Exactly retype the lines of the material from its first line to the line with "COL.objects.link(sun)", including both.

********

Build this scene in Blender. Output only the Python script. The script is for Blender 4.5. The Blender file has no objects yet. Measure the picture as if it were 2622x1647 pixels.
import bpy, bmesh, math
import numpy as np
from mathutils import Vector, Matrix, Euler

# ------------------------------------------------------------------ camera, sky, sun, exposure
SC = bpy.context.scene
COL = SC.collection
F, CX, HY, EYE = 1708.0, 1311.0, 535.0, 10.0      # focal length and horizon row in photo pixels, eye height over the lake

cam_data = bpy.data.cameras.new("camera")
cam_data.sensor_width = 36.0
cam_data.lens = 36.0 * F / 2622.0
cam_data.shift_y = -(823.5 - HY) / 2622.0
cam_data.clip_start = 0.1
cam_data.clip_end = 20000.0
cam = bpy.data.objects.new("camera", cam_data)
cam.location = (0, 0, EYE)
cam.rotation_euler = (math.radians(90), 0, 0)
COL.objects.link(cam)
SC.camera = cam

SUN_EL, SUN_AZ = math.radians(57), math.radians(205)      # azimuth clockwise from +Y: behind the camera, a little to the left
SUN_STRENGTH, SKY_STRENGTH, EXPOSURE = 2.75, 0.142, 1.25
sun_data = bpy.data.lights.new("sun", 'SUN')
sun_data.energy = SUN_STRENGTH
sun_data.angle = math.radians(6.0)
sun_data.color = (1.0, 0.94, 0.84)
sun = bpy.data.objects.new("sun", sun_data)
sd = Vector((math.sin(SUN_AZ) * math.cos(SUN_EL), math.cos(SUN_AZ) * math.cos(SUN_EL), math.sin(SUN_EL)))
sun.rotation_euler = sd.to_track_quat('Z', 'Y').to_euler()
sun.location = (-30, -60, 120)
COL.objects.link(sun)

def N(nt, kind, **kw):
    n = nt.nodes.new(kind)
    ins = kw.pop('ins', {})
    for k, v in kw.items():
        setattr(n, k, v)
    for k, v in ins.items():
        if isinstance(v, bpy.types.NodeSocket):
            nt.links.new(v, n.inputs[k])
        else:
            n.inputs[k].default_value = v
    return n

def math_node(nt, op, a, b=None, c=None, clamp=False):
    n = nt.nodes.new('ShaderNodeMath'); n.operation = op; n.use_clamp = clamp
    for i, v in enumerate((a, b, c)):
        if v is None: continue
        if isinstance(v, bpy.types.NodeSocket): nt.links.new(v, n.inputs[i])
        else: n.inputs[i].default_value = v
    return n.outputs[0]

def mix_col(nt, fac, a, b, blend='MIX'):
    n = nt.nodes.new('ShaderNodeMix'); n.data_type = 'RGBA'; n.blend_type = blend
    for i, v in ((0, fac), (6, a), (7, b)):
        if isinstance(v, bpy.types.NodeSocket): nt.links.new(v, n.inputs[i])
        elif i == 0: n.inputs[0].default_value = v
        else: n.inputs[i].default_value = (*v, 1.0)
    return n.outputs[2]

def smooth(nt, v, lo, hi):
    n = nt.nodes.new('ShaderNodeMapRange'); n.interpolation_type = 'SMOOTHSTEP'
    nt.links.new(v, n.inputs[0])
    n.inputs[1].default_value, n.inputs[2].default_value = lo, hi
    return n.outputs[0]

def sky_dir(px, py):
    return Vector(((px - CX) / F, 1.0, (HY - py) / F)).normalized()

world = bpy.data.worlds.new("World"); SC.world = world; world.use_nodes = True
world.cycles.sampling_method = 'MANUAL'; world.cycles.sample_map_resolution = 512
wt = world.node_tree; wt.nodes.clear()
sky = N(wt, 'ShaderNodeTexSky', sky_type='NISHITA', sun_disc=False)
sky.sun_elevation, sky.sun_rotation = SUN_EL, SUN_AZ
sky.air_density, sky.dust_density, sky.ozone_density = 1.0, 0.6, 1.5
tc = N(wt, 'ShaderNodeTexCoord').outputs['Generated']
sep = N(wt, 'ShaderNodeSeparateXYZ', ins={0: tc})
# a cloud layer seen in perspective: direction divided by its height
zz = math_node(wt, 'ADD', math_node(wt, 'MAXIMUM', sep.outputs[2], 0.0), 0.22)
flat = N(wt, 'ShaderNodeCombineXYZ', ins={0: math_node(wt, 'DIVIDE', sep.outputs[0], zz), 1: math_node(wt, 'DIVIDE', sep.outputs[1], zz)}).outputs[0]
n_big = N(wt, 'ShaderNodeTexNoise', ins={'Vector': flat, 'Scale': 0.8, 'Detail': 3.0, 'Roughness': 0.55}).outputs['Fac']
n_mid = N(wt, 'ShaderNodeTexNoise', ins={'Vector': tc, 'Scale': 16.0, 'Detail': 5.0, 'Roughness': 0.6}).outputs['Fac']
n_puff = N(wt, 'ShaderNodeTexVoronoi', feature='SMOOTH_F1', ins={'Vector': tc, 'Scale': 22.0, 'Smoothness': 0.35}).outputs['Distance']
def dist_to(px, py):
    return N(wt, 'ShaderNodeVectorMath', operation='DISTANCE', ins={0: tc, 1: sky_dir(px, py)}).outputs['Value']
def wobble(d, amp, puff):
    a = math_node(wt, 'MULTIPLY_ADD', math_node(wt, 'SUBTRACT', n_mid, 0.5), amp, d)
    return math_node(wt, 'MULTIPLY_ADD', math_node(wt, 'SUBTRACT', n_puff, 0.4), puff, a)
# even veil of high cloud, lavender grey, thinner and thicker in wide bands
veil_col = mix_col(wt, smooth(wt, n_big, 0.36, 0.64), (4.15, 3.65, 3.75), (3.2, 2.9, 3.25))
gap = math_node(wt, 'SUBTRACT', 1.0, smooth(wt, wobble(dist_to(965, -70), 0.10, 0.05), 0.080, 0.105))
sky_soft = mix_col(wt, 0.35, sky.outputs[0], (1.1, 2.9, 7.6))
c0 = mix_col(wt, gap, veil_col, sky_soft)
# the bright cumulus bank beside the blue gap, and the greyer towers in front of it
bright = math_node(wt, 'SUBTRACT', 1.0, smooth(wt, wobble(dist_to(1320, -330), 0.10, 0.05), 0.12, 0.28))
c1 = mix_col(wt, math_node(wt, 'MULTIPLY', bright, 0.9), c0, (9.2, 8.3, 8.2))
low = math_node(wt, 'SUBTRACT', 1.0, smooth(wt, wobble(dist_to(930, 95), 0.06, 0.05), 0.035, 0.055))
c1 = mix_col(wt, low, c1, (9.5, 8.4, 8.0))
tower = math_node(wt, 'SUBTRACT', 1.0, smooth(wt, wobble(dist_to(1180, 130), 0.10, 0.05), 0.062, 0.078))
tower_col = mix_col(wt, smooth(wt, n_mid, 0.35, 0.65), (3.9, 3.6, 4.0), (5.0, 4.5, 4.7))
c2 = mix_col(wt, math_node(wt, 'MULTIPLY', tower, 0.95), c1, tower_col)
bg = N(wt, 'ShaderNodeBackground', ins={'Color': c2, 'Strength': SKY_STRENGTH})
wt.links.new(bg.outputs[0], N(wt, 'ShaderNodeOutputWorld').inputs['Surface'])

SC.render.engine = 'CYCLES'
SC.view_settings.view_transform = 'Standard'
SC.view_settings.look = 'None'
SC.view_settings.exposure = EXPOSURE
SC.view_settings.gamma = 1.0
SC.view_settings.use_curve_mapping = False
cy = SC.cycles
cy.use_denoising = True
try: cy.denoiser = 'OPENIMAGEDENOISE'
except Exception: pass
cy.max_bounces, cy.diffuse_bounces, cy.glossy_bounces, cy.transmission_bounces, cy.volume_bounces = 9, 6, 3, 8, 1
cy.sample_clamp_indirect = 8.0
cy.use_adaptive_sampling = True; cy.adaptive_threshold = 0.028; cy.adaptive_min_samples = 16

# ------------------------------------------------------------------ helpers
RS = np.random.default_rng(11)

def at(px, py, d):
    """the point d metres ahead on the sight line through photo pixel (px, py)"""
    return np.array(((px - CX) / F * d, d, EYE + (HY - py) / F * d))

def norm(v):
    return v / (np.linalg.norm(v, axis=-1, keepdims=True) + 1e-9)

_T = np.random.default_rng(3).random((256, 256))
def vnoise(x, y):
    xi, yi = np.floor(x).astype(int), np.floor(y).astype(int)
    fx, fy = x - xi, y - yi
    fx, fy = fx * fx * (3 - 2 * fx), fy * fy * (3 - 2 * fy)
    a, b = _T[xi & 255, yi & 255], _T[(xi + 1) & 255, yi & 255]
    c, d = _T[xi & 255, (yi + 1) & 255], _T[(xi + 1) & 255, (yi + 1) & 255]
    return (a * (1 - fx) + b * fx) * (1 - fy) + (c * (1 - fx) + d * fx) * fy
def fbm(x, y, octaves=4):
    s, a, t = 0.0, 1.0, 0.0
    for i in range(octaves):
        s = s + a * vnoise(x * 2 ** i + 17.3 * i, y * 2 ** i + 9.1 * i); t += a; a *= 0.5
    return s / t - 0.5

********

### EXERCISE RESPONSE
Build this scene in Blender. Output only the Python script. The script is for Blender 4.5. The Blender file has no objects yet. Measure the picture as if it were 2622x1647 pixels.
import bpy, bmesh, math
import numpy as np
from mathutils import Vector, Matrix, Euler

# ------------------------------------------------------------------ camera, sky, sun, exposure
SC = bpy.context.scene
COL = SC.collection
F, CX, HY, EYE = 1708.0, 1311.0, 535.0, 10.0      # focal length and horizon row in photo pixels, eye height over the lake

cam_data = bpy.data.cameras.new("camera")
cam_data.sensor_width = 36.0
cam_data.lens = 36.0 * F / 2622.0
cam_data.shift_y = -(823.5 - HY) / 2622.0
cam_data.clip_start = 0.1
cam_data.clip_end = 20000.0
cam = bpy.data.objects.new("camera", cam_data)
cam.location = (0, 0, EYE)
cam.rotation_euler = (math.radians(90), 0, 0)
COL.objects.link(cam)
SC.camera = cam

SUN_EL, SUN_AZ = math.radians(57), math.radians(205)      # azimuth clockwise from +Y: behind the camera, a little to the left
SUN_STRENGTH, SKY_STRENGTH, EXPOSURE = 2.75, 0.142, 1.25
sun_data = bpy.data.lights.new("sun", 'SUN')
sun_data.energy = SUN_STRENGTH
sun_data.angle = math.radians(6.0)
sun_data.color = (1.0, 0.94, 0.84)
sun = bpy.data.objects.new("sun", sun_data)
sd = Vector((math.sin(SUN_AZ) * math.cos(SUN_EL), math.cos(SUN_AZ) * math.cos(SUN_EL), math.sin(SUN_EL)))
sun.rotation_euler = sd.to_track_quat('Z', 'Y').to_euler()
sun.location = (-30, -60, 120)
COL.objects.link(sun)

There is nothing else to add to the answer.